Records
--- START ---
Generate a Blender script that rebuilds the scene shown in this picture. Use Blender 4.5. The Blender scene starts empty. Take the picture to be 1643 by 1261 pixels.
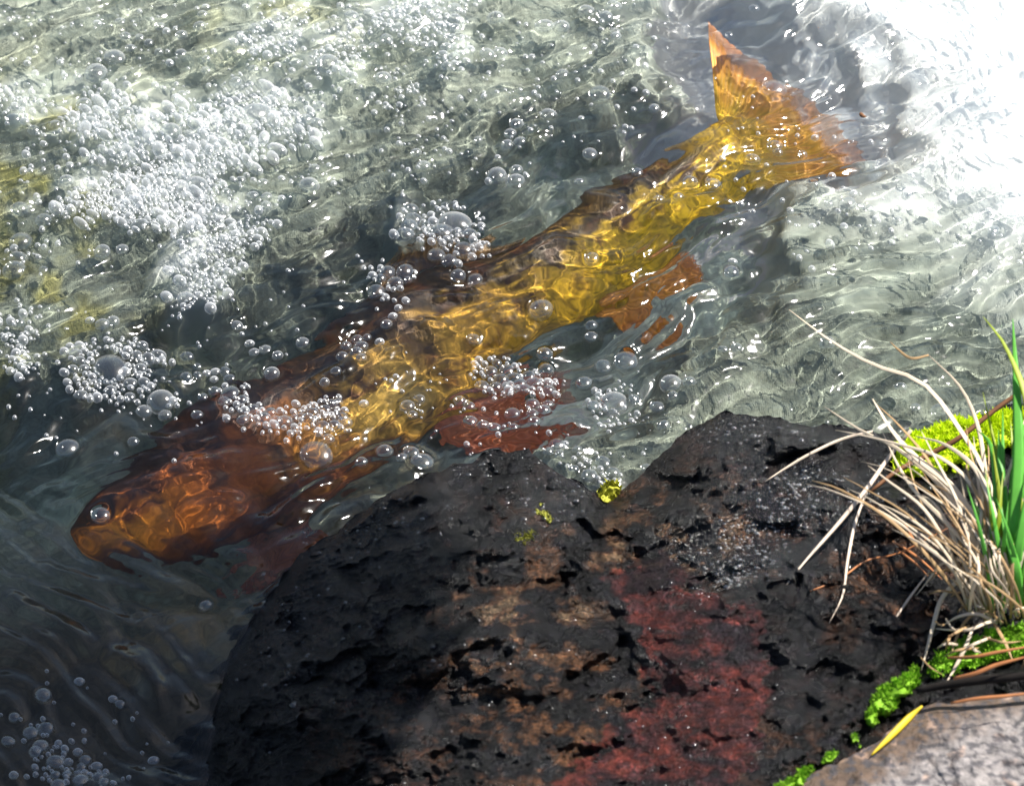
import bpy, math, random
import numpy as np
from mathutils import Vector

random.seed(7)
RNG = np.random.default_rng(11)
sc = bpy.context.scene
COL = sc.collection

# ------------------------------------------------------------------ camera
W, H = 1643.0, 1261.0
ELEV, DIST, LENS = math.radians(50), 3.0, 150.0
CAM = np.array([0.0, -DIST * math.cos(ELEV), DIST * math.sin(ELEV)])
FWD = np.array([0.0, math.cos(ELEV), -math.sin(ELEV)])
UPV = np.array([0.0, math.sin(ELEV), math.cos(ELEV)])
PX = DIST * 36.0 / LENS / W            # metres per photo pixel in the view plane
cam = bpy.data.cameras.new('camera')
cam.lens = LENS
cam.sensor_width = 36.0
cam.clip_start, cam.clip_end = 0.05, 200.0
cam.dof.use_dof = True
cam.dof.focus_distance = 2.97
cam.dof.aperture_fstop = 13.0
camo = bpy.data.objects.new('camera', cam)
camo.location = CAM
camo.rotation_euler = (math.pi / 2 - ELEV, 0, 0)
COL.objects.link(camo)
sc.camera = camo

# ------------------------------------------------------------------ sun and sky
SUN = np.array([0.50, 0.36, 0.79])
SUN /= np.linalg.norm(SUN)
world = bpy.data.worlds.new('World')
sc.world = world
world.use_nodes = True
wn = world.node_tree
sky = wn.nodes.new('ShaderNodeTexSky')
sky.sky_type = 'NISHITA'
sky.sun_disc = False
sky.sun_elevation = math.asin(SUN[2])
sky.sun_rotation = math.atan2(SUN[0], SUN[1])
wn.links.new(sky.outputs[0], wn.nodes['Background'].inputs[0])
wn.nodes['Background'].inputs[1].default_value = 0.065
sl = bpy.data.lights.new('sun', 'SUN')
sl.energy = 5.0
sl.angle = math.radians(0.53)
sl.color = (1.0, 0.96, 0.89)
sl.cycles.is_caustics_light = True
so = bpy.data.objects.new('sun', sl)
so.rotation_euler = Vector(SUN).to_track_quat('Z', 'Y').to_euler()
so.location = SUN * 5
COL.objects.link(so)
sc.view_settings.view_transform = 'Standard'
sc.view_settings.look = 'None'
sc.view_settings.exposure = 1.15
sc.view_settings.gamma = 1.0

# ------------------------------------------------------------------ geometry of the view
def ray(px, py):
    px = np.asarray(px, float); py = np.asarray(py, float)
    u = (px - W / 2) / W * 36.0 / LENS
    v = -(py - H / 2) / W * 36.0 / LENS
    d = FWD + u[..., None] * np.array([1.0, 0, 0]) + v[..., None] * UPV
    return d / np.linalg.norm(d, axis=-1, keepdims=True)

def P(px, py, z=0.0):
    """the point at height z that a pixel of the photograph looks at"""
    d = ray(px, py)
    t = (np.asarray(z) - CAM[2]) / d[..., 2]
    return CAM + d * t[..., None]

def PW(px, py, p0, n):
    """the same under water: bent at the surface, then met with the plane p0, n"""
    d = ray(px, py)
    s = P(px, py, 0.0)
    eta = 1 / 1.33
    ci = -d[..., 2]
    k = np.sqrt(1 - eta ** 2 * (1 - ci ** 2))
    r = eta * d + (eta * ci - k)[..., None] * np.array([0, 0, 1.0])
    t = ((p0 - s) @ n) / (r @ n)
    q = s + r * t[..., None]
    t2 = ((p0 - CAM) @ n) / (d @ n)
    q2 = CAM + d * t2[..., None]
    return np.where((t < 0)[..., None], q2, q)

def PZ(px, py, z):
    return PW(px, py, np.array([0, 0, z]), np.array([0, 0, 1.0]))

def PIX(p):
    q = p - CAM
    f = q @ FWD
    return W / 2 + q[..., 0] / f * LENS / 36 * W, H / 2 - (q @ UPV) / f * LENS / 36 * W

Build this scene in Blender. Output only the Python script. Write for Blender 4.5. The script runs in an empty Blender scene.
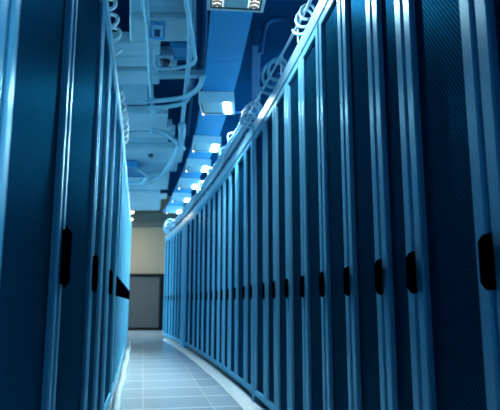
import bpy, bmesh, math, random
from mathutils import Vector, Matrix
random.seed(7)
S = bpy.context.scene
COL = S.collection
EYE = 0.91                     # eye height above the floor
HT = 2.64                      # cabinet height

# ------------------------------------------------------------------ helpers
def newmat(name):
    m = bpy.data.materials.new(name); m.use_nodes = True
    return m, m.node_tree, m.node_tree.nodes['Principled BSDF']

def mat(name, col, rough=.5, metal=0., var=.0, scale=6., bump=0., spec=.5):
    m, t, b = newmat(name)
    b.inputs['Base Color'].default_value = (*col, 1)
    b.inputs['Roughness'].default_value = rough
    b.inputs['Metallic'].default_value = metal
    b.inputs['Specular IOR Level'].default_value = spec
    if var > 0 or bump > 0:
        tc = t.nodes.new('ShaderNodeTexCoord')
        n = t.nodes.new('ShaderNodeTexNoise'); n.inputs['Scale'].default_value = scale
        n.inputs['Detail'].default_value = 4
        t.links.new(tc.outputs['Object'], n.inputs['Vector'])
        if var > 0:
            r = t.nodes.new('ShaderNodeMapRange')
            r.inputs['From Min'].default_value = .3; r.inputs['From Max'].default_value = .7
            r.inputs['To Min'].default_value = 1 - var; r.inputs['To Max'].default_value = 1 + var
            t.links.new(n.outputs['Fac'], r.inputs['Value'])
            mx = t.nodes.new('ShaderNodeVectorMath'); mx.operation = 'SCALE'
            mx.inputs[0].default_value = col
            t.links.new(r.outputs[0], mx.inputs['Scale'])
            t.links.new(mx.outputs[0], b.inputs['Base Color'])
        if bump > 0:
            bp = t.nodes.new('ShaderNodeBump'); bp.inputs['Strength'].default_value = bump
            bp.inputs['Distance'].default_value = .01
            t.links.new(n.outputs['Fac'], bp.inputs['Height'])
            t.links.new(bp.outputs[0], b.inputs['Normal'])
    return m

def emit(name, col, strength):
    m, t, b = newmat(name)
    b.inputs['Base Color'].default_value = (*col, 1)
    b.inputs['Emission Color'].default_value = (*col, 1)
    b.inputs['Emission Strength'].default_value = strength
    return m

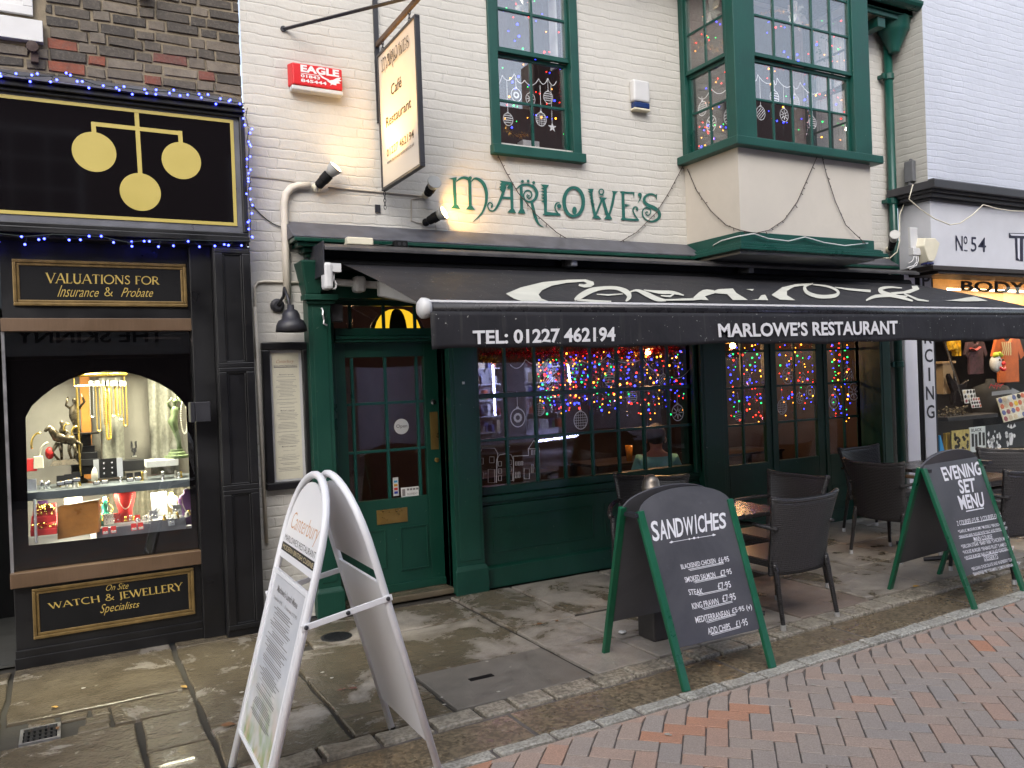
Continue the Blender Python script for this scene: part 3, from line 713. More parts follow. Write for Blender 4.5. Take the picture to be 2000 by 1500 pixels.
--- END ---
Exercise task:
Copy the records word for word, leaving no picture in the copy.

Worked solution:
Generate a Blender script that rebuilds the scene shown in this picture. Use Blender 4.5. The Blender scene starts empty. Take the picture to be 1643 by 1261 pixels.
import bpy, math, random
import numpy as np
from mathutils import Vector

random.seed(7)
RNG = np.random.default_rng(11)
sc = bpy.context.scene
COL = sc.collection

# ------------------------------------------------------------------ camera
W, H = 1643.0, 1261.0
ELEV, DIST, LENS = math.radians(50), 3.0, 150.0
CAM = np.array([0.0, -DIST * math.cos(ELEV), DIST * math.sin(ELEV)])
FWD = np.array([0.0, math.cos(ELEV), -math.sin(ELEV)])
UPV = np.array([0.0, math.sin(ELEV), math.cos(ELEV)])
PX = DIST * 36.0 / LENS / W            # metres per photo pixel in the view plane
cam = bpy.data.cameras.new('camera')
cam.lens = LENS
cam.sensor_width = 36.0
cam.clip_start, cam.clip_end = 0.05, 200.0
cam.dof.use_dof = True
cam.dof.focus_distance = 2.97
cam.dof.aperture_fstop = 13.0
camo = bpy.data.objects.new('camera', cam)
camo.location = CAM
camo.rotation_euler = (math.pi / 2 - ELEV, 0, 0)
COL.objects.link(camo)
sc.camera = camo

# ------------------------------------------------------------------ sun and sky
SUN = np.array([0.50, 0.36, 0.79])
SUN /= np.linalg.norm(SUN)
world = bpy.data.worlds.new('World')
sc.world = world
world.use_nodes = True
wn = world.node_tree
sky = wn.nodes.new('ShaderNodeTexSky')
sky.sky_type = 'NISHITA'
sky.sun_disc = False
sky.sun_elevation = math.asin(SUN[2])
sky.sun_rotation = math.atan2(SUN[0], SUN[1])
wn.links.new(sky.outputs[0], wn.nodes['Background'].inputs[0])
wn.nodes['Background'].inputs[1].default_value = 0.065
sl = bpy.data.lights.new('sun', 'SUN')
sl.energy = 5.0
sl.angle = math.radians(0.53)
sl.color = (1.0, 0.96, 0.89)
sl.cycles.is_caustics_light = True
so = bpy.data.objects.new('sun', sl)
so.rotation_euler = Vector(SUN).to_track_quat('Z', 'Y').to_euler()
so.location = SUN * 5
COL.objects.link(so)
sc.view_settings.view_transform = 'Standard'
sc.view_settings.look = 'None'
sc.view_settings.exposure = 1.15
sc.view_settings.gamma = 1.0

# ------------------------------------------------------------------ geometry of the view
def ray(px, py):
    px = np.asarray(px, float); py = np.asarray(py, float)
    u = (px - W / 2) / W * 36.0 / LENS
    v = -(py - H / 2) / W * 36.0 / LENS
    d = FWD + u[..., None] * np.array([1.0, 0, 0]) + v[..., None] * UPV
    return d / np.linalg.norm(d, axis=-1, keepdims=True)

def P(px, py, z=0.0):
    """the point at height z that a pixel of the photograph looks at"""
    d = ray(px, py)
    t = (np.asarray(z) - CAM[2]) / d[..., 2]
    return CAM + d * t[..., None]

def PW(px, py, p0, n):
    """the same under water: bent at the surface, then met with the plane p0, n"""
    d = ray(px, py)
    s = P(px, py, 0.0)
    eta = 1 / 1.33
    ci = -d[..., 2]
    k = np.sqrt(1 - eta ** 2 * (1 - ci ** 2))
    r = eta * d + (eta * ci - k)[..., None] * np.array([0, 0, 1.0])
    t = ((p0 - s) @ n) / (r @ n)
    q = s + r * t[..., None]
    t2 = ((p0 - CAM) @ n) / (d @ n)
    q2 = CAM + d * t2[..., None]
    return np.where((t < 0)[..., None], q2, q)

def PZ(px, py, z):
    return PW(px, py, np.array([0, 0, z]), np.array([0, 0, 1.0]))

def PIX(p):
    q = p - CAM
    f = q @ FWD
    return W / 2 + q[..., 0] / f * LENS / 36 * W, H / 2 - (q @ UPV) / f * LENS / 36 * W

Build this scene in Blender. Output only the Python script. Write for Blender 4.5. The script runs in an empty Blender scene.
import bpy, bmesh, math, random
from mathutils import Vector, Matrix
random.seed(7)
S = bpy.context.scene
COL = S.collection
EYE = 0.91                     # eye height above the floor
HT = 2.64                      # cabinet height

# ------------------------------------------------------------------ helpers
def newmat(name):
    m = bpy.data.materials.new(name); m.use_nodes = True
    return m, m.node_tree, m.node_tree.nodes['Principled BSDF']

def mat(name, col, rough=.5, metal=0., var=.0, scale=6., bump=0., spec=.5):
    m, t, b = newmat(name)
    b.inputs['Base Color'].default_value = (*col, 1)
    b.inputs['Roughness'].default_value = rough
    b.inputs['Metallic'].default_value = metal
    b.inputs['Specular IOR Level'].default_value = spec
    if var > 0 or bump > 0:
        tc = t.nodes.new('ShaderNodeTexCoord')
        n = t.nodes.new('ShaderNodeTexNoise'); n.inputs['Scale'].default_value = scale
        n.inputs['Detail'].default_value = 4
        t.links.new(tc.outputs['Object'], n.inputs['Vector'])
        if var > 0:
            r = t.nodes.new('ShaderNodeMapRange')
            r.inputs['From Min'].default_value = .3; r.inputs['From Max'].default_value = .7
            r.inputs['To Min'].default_value = 1 - var; r.inputs['To Max'].default_value = 1 + var
            t.links.new(n.outputs['Fac'], r.inputs['Value'])
            mx = t.nodes.new('ShaderNodeVectorMath'); mx.operation = 'SCALE'
            mx.inputs[0].default_value = col
            t.links.new(r.outputs[0], mx.inputs['Scale'])
            t.links.new(mx.outputs[0], b.inputs['Base Color'])
        if bump > 0:
            bp = t.nodes.new('ShaderNodeBump'); bp.inputs['Strength'].default_value = bump
            bp.inputs['Distance'].default_value = .01
            t.links.new(n.outputs['Fac'], bp.inputs['Height'])
            t.links.new(bp.outputs[0], b.inputs['Normal'])
    return m

def emit(name, col, strength):
    m, t, b = newmat(name)
    b.inputs['Base Color'].default_value = (*col, 1)
    b.inputs['Emission Color'].default_value = (*col, 1)
    b.inputs['Emission Strength'].default_value = strength
    return m

Continue the Blender Python script for this scene: part 3, from line 713. More parts follow. Write for Blender 4.5. Take the picture to be 2000 by 1500 pixels.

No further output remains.